Gleichzeitig umhüllt Compact jetzt die charismatische Aura des Fast-verboten-worden-Seins – des Underdogs, der sich entgegen aller Wahrscheinlichkeiten durchgesetzt hat. Dies geschieht in einer Zeit, in der unter männlichen Jugendlichen ein Hype um rechte Ideen wächst und Vierzehnjährige sich faschistischen Terrorzellen anschließen. Solche Manöver kann sich die Politik nicht erlauben. Staatliche Repression gegen die radikale Rechte muss effektiv, gezielt und vor allem juristisch wasserdicht sein. Wenn die Fachwelt warnt, dass diese oder jene verlockende Maßnahme vor Gericht scheitern könnte, muss die Politik das endlich ernster nehmen.

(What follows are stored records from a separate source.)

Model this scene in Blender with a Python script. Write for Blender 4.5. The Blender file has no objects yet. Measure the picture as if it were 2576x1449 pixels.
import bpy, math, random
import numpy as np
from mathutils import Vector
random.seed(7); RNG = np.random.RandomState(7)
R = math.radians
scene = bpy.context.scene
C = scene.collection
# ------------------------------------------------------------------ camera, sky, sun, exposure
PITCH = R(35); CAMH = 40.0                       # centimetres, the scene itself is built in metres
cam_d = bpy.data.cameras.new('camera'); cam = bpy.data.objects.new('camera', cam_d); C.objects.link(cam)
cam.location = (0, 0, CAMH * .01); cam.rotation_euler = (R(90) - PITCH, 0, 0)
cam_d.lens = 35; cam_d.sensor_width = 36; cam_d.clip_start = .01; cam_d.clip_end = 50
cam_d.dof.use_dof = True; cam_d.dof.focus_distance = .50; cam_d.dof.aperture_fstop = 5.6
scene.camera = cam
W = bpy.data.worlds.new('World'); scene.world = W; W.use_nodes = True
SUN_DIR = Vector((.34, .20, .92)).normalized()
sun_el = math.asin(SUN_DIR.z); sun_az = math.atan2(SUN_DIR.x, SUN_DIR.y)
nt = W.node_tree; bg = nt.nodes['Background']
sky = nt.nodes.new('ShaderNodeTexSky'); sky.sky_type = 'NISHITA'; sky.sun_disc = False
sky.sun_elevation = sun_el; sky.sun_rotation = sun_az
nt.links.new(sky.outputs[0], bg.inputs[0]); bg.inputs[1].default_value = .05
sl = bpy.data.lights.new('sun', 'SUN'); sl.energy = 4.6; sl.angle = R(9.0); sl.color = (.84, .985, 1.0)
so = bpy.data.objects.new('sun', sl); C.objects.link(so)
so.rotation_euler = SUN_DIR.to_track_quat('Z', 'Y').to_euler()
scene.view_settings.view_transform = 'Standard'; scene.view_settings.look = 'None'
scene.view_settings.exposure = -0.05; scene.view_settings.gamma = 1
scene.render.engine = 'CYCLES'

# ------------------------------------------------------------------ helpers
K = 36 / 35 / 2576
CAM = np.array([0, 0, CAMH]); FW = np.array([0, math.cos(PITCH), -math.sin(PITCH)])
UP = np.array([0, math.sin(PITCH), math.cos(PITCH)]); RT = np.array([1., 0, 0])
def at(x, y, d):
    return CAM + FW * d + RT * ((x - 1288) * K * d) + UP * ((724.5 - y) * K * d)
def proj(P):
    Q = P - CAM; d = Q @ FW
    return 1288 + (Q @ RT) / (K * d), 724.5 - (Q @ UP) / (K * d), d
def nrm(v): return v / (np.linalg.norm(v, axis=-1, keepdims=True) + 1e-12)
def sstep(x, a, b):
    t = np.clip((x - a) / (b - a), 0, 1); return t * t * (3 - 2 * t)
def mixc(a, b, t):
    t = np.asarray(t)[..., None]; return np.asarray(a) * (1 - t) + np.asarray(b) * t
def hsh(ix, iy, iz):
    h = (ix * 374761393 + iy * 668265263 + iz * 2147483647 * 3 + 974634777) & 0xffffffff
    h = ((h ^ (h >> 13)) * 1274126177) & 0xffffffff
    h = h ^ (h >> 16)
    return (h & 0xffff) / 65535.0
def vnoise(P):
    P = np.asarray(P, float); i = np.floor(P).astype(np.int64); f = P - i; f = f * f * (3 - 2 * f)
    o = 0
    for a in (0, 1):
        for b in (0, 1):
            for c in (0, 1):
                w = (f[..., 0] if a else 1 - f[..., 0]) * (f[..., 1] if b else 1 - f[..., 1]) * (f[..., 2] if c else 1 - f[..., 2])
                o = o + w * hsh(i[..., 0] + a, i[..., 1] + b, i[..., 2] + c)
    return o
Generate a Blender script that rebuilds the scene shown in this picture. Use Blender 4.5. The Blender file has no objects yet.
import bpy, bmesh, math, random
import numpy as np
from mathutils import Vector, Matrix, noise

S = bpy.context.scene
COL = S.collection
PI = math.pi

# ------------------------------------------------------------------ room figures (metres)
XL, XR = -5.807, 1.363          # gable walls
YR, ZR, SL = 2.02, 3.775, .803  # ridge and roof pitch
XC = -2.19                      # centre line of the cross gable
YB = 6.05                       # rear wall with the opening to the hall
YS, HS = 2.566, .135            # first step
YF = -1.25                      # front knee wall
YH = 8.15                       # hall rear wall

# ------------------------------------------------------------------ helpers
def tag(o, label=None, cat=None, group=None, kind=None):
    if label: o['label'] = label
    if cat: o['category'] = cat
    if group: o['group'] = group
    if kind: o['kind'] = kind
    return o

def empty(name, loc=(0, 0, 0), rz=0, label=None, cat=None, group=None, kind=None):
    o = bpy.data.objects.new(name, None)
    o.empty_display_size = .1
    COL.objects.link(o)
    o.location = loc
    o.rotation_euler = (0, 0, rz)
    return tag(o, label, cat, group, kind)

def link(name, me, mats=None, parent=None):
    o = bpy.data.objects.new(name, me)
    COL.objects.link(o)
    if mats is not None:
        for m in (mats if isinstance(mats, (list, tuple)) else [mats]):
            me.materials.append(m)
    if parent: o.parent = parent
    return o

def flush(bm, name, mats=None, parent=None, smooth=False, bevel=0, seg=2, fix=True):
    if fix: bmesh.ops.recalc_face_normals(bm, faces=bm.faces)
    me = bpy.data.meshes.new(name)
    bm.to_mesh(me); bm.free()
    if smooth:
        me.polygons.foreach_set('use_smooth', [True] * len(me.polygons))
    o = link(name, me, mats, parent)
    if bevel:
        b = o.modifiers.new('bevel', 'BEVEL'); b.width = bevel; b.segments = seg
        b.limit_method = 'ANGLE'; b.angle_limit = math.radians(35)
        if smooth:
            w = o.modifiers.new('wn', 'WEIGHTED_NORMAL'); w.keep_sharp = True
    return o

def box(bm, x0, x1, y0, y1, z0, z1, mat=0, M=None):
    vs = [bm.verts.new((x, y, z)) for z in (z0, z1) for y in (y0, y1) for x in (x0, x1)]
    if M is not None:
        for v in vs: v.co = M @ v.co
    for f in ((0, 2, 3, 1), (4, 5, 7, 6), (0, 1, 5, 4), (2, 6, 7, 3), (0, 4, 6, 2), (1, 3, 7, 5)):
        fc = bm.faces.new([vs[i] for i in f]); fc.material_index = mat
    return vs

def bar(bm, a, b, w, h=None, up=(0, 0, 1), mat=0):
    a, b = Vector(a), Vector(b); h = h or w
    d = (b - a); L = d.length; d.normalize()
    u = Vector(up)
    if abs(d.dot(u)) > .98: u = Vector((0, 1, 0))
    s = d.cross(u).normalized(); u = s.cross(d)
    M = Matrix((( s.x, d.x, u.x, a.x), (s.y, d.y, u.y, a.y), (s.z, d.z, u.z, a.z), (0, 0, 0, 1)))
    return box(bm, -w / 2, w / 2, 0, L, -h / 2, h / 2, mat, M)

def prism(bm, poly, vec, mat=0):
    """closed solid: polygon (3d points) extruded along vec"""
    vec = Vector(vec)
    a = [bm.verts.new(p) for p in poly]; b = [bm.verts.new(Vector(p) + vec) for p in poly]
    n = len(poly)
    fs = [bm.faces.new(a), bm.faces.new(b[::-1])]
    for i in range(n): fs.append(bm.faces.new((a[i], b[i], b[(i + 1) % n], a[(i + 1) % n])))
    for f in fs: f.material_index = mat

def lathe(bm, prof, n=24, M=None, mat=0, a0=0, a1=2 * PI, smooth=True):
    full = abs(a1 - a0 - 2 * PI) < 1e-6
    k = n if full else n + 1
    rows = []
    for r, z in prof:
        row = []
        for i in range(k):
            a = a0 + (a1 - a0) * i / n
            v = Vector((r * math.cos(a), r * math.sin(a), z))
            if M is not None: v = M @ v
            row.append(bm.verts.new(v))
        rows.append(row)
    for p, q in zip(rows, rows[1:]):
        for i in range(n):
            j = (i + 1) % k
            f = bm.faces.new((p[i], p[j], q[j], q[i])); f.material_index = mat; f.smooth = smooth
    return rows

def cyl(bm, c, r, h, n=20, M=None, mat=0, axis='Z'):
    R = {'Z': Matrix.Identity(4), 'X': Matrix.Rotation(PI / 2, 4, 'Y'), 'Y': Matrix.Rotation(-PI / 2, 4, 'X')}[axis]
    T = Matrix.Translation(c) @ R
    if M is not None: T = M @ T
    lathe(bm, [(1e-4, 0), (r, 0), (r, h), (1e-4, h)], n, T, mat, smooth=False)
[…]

Vor allem muss sie sich klarmachen, dass Repression keine echten Maßnahmen ersetzt. Keine politische Bildung, keine Extremismusprävention, keine gesellschaftliche Teilhabe. Anfang des Jahres erschien eine Studie der Universität Mannheim, nach der steigende Mieten in Städten die Zustimmungswerte der AfD steigern. Manche Ökonominnen raten deshalb zu einer antifaschistischen Wirtschaftspolitik – bisher jedoch ohne Erfolg. Demokratiefördernde Projekte, soziale Einrichtungen, Kulturzentren, Räume also, die Radikalisierung nachweislich vorbeugen, müssten gefördert werden, statt dass man ihnen reihenweise die Gelder kürzt. Wenn die liberale Demokratie all das weiter vernachlässigt und stattdessen auf ideenlosen Aktionismus setzt, wird das heutige Urteil nicht der letzte Anlass gewesen sein, zu dem bei Rechtsextremen die Korken knallen.